The Humanitarian Law Project decision is troubling enough, as I have previously explained. But Mehanna’s case goes still further. The government provided no evidence that Mehanna ever met or communicated with anyone from al-Qaeda. Nor did it demonstrate that the translation was sent to al-Qaeda. (It was posted by an online publisher, Al-Tibyan Publications, that has not been designated as a part of or a front for al-Qaeda.) It did not even claim that the “39 Ways” was written by al-Qaeda. The prosecution offered plenty of evidence that in Internet chat rooms Mehanna expressed admiration for the group’s ideology, and for Osama bin Laden in particular. But can one provide “material support” to a group with which one has never communicated?
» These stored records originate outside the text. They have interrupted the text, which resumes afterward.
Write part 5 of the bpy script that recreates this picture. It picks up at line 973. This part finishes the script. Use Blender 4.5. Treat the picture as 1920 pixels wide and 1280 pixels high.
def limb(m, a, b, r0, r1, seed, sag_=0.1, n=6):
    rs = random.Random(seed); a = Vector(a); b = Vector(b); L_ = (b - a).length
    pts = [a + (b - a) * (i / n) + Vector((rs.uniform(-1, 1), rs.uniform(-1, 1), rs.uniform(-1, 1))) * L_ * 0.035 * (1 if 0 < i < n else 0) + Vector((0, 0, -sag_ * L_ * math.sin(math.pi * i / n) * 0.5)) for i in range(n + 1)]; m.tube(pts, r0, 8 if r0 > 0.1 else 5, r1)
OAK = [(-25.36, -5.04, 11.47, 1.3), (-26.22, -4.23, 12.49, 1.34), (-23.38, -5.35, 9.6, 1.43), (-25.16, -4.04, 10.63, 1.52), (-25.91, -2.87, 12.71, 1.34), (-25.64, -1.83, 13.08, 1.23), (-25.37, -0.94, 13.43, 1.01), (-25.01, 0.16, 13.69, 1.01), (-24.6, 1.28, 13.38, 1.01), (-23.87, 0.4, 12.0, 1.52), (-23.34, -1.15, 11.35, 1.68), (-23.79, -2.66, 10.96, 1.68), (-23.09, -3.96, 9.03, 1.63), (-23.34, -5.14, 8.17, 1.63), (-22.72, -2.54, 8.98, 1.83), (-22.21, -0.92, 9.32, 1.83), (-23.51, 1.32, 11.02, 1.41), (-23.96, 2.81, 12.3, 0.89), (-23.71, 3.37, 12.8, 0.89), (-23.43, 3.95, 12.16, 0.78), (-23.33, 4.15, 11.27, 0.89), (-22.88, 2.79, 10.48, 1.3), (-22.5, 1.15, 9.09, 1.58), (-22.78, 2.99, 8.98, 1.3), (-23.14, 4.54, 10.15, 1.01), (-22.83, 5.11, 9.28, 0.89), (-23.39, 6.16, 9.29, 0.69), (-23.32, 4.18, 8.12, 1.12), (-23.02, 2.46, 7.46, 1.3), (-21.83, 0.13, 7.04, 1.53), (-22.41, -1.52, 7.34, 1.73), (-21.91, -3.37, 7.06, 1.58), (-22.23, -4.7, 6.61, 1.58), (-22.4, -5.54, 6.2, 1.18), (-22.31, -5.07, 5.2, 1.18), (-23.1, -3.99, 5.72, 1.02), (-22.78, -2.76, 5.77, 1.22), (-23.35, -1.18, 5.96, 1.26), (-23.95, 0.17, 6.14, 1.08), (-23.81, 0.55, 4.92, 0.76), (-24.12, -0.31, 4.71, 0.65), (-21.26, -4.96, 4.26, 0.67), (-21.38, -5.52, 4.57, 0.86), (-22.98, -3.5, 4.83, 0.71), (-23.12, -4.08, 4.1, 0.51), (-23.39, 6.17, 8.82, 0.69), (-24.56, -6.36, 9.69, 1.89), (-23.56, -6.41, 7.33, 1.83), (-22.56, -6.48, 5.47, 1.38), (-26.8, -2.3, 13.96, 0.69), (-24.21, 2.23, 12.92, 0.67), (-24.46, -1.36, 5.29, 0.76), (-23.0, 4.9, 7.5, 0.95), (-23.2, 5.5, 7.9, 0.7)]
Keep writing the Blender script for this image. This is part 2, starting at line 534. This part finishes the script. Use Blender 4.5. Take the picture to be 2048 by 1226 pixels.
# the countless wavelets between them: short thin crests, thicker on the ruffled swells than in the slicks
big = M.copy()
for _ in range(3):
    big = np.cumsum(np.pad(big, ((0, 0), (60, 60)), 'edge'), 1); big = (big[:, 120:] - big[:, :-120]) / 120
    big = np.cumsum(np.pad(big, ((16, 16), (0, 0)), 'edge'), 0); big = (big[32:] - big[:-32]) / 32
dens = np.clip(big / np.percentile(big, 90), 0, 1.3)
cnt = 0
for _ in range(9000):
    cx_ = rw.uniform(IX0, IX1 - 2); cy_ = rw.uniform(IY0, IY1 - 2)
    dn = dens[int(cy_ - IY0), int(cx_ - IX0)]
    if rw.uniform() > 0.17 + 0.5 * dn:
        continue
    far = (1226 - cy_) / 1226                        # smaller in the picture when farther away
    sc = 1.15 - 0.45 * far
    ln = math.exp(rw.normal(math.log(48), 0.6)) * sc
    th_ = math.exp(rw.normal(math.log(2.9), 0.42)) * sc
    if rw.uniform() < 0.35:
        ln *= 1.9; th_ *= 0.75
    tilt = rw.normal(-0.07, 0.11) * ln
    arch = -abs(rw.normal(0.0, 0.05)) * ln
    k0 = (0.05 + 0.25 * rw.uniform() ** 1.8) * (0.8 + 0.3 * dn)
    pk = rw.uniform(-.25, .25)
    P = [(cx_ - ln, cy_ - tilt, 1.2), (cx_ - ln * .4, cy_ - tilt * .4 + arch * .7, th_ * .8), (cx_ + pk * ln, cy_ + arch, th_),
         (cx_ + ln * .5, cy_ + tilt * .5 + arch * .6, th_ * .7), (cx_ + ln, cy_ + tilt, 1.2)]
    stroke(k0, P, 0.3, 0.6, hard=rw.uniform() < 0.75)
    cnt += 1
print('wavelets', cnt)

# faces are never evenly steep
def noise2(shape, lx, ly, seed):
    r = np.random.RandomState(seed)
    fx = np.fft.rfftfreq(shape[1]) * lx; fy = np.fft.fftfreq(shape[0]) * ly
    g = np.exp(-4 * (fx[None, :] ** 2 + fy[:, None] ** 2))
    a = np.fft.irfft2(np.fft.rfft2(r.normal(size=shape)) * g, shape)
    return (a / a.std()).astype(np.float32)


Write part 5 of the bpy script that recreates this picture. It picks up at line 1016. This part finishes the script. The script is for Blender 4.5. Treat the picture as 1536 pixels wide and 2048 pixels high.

(See also Ben Wittes’ curation of Cole’s ongoing spat about the evidence in this case with Peter Margulies.)

And Andrew March, who testified at the trial, distinguished Mehanna’s advocacy from the ideology al Qaeda pushes.

The prosecution’s strategy, a far cry from Justice Roberts’s statement that “independent advocacy” of a terror group’s ideology, aims or methods is not a crime, produced many ominous ideas. For example, in his opening statement to the jury one prosecutor suggested that “it’s not illegal to watch something on the television. It is illegal, however, to watch something in order to cultivate your desire, your ideology.” In other words, viewing perfectly legal material can become a crime with nothing other than a change of heart. When it comes to prosecuting speech as support for terrorism, it’s the thought that counts.

That is all troubling enough, but it gets worse. Not only has the government prosecuted a citizen for “independent advocacy” of a terror group, but it has prosecuted a citizen who actively argued against much of what most Americans mean when they talk about terrorism.

On a Web site that the government made central to the conspiracy charge, Mr. Mehanna angrily contested the common jihadi argument that American civilians are legitimate targets because they democratically endorse their government’s wars and pay taxes that support these wars.

As I read these pieces (and a lot of the other commentary on Mehanna’s sentence, I kept coming back to the recent ruling that threw out all the conspiracy charges against the Hutaree militia on free speech grounds.

These cases are not entirely apposite examples. The Hutaree were charged not with conspiracy to provide material support to terrorism; since white militia groups are not classed as Foreign Terrorist Organizations, material support charges are unavailable. Rather, the Hutaree were charged with conspiracy to engage in a range of terrorism activities, including sedition and one of the favorite charges used against Islamic extremists, conspiracy to use WMD.

In addition, Judge Victoria Roberts suggested the case had been mischarged; she intimated that a conspiracy to murder law enforcement agents might have succeeded.

Finally, the facts are different. Whereas Mehanna translated videos, the Hutaree consumed them. Whereas Mehanna tried but failed to obtain military training years before being charged, the Hutaree were actively engaged in training, with weapons, in the period when they were arrested. Whereas Mehanna propagated generalized violent speech, Hutaree leader David Stone Sr. engaged in discussions advocating a plan of violence.

And yet the conspiracy charges against the Hutaree, not those against Mehanna, were dismissed (properly, I think) on free speech grounds. Roberts wrote,

The Government has consistently maintained that this case is not about freedom of speech or association, but about the specific acts of violence alleged in the Indictment. The Court relied upon these representations in denying Defendants’ pretrial motions for a jury instruction on the Brandenburg case, and the heightened strictissimi juris standard for sufficiency of the evidence (Docs. 610, 618). However, much of the Government’s evidence against Defendants at trial was in the form of speeches, primarily by Stone, Sr., who frequently made statements describing law enforcement as the enemy, discussing the killing of police officers, and the need to go to war. Indeed, at oral argument on March 26, 2012, the Government asked the Court to find the existence of a seditious conspiracy based primarily on two conversations involving Stone, Sr., and others — the first on August 13, 2009, and the second on February 20, 2010.

Additional evidence the Government relies on includes Defendants’ participation in various military-style training exercises, anti-Government literature found in some of the Defendants’ homes, and guns and ammunition collected by various Defendants. But, none of these things is inherently unlawful. While this evidence may provide circumstantial proof that some of the Defendants planned to do something unlawful, the Indictment sets forth a specific plot to draw law enforcement to Michigan from around the country by killing a member of local law enforcement.

Again, because of the difference in facts and, more importantly, the different way our country treats international terrrorism from domestic terrorism, it would be a mistake to make too much of this comparison.

But we seem to be in a place where white people engaging in hateful speech and training with weapons have very different legal rights than Muslims merely attempting to obtain training and engaging in less pointed hate speech.

Not only does not not make sense legally, but it also probably makes us less safe to sustain this double standard.